Independent Australian and global macro analysis

Thursday, August 31, 2023

Australian housing finance declines 1.2% in July

The value of Australian housing finance fell by 1.2% in July ($24.2bn), driven by a 1.9% month-on-month decline in lending to owner-occupiers, the investor segment broadly flat (-0.1%m/m). The backdrop of the RBA's rate hiking cycle saw commitments fall 33.1% from the peak in January 2022 to the trough in February 2023; however, commitments are subsequently up 5.8% to July, with housing prices up around 5% nationwide to August, as rapid population growth has brought supply-demand dynamics to the forefront of the price cycle. Refinancing elevated to a new cycle peak ($21.5bn), up 5.4%m/m. 


Note: The ABS has temporarily suspended the first home buyer components from the series. 




July's 1.2% decline was steeper than markets anticipated (-0.5%) and came on the back of a 1.6% fall in June. Data from CoreLogic this morning reported national housing prices are now up 4.9% from their floor in February, with this upturn driving commitments up by 5.8%, despite the falls of the past couple of months. 

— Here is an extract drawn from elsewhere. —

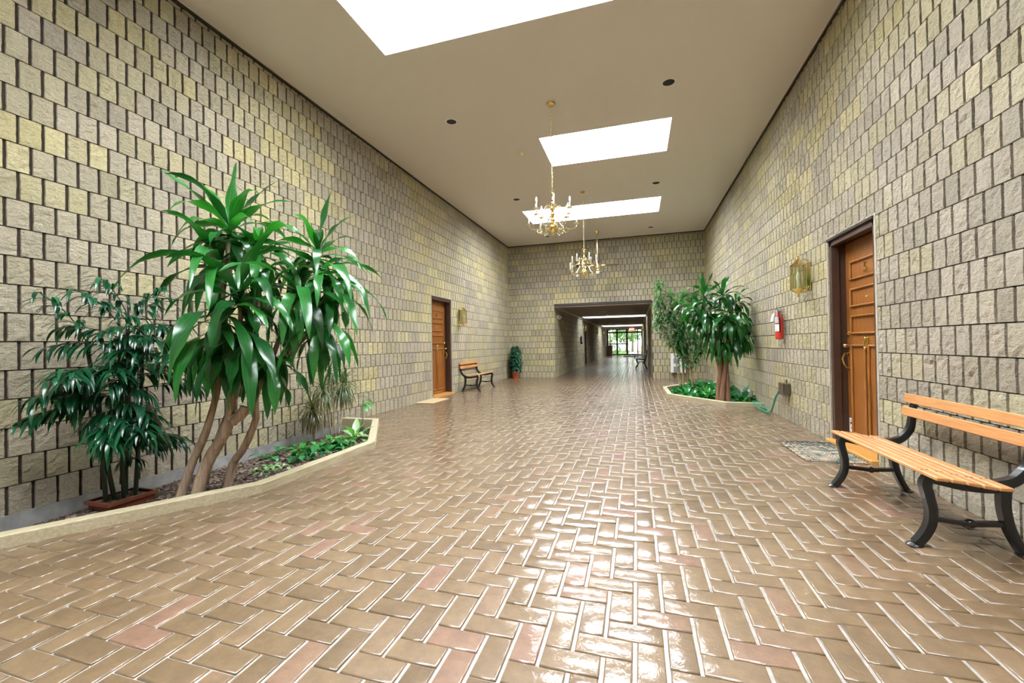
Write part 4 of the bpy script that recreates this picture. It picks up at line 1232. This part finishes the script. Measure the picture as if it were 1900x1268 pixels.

Owner-occupier lending was 1.9% lower in July, with weakness evident across the various loan types. Home building sentiment is weak, with this reflected in the value of construction-related lending falling by 4%m/m ($2.4bn) as loan volumes plunged by 9.7% (3,950) to be in line with their previous low in 2008. Lending to upgraders softened by 0.4%m/m ($12.1bn), a fall of 14.5% over the past year, with loan volumes down 11%yr.   


Lending to the investor segment eased 0.1% in July ($8.6bn), but commitments are up 11.6% from the February low. Queensland has been the major driver, with investor lending surging 31% since February. 


Total refinancing lifted 5.4% on the back of rises in both major segments: owner-occupiers 4.9% and investors 6.5%. This elevated refinancing to a new record high at $21.5bn, up 21% since the start of the RBA's rate hiking cycle in May 2022.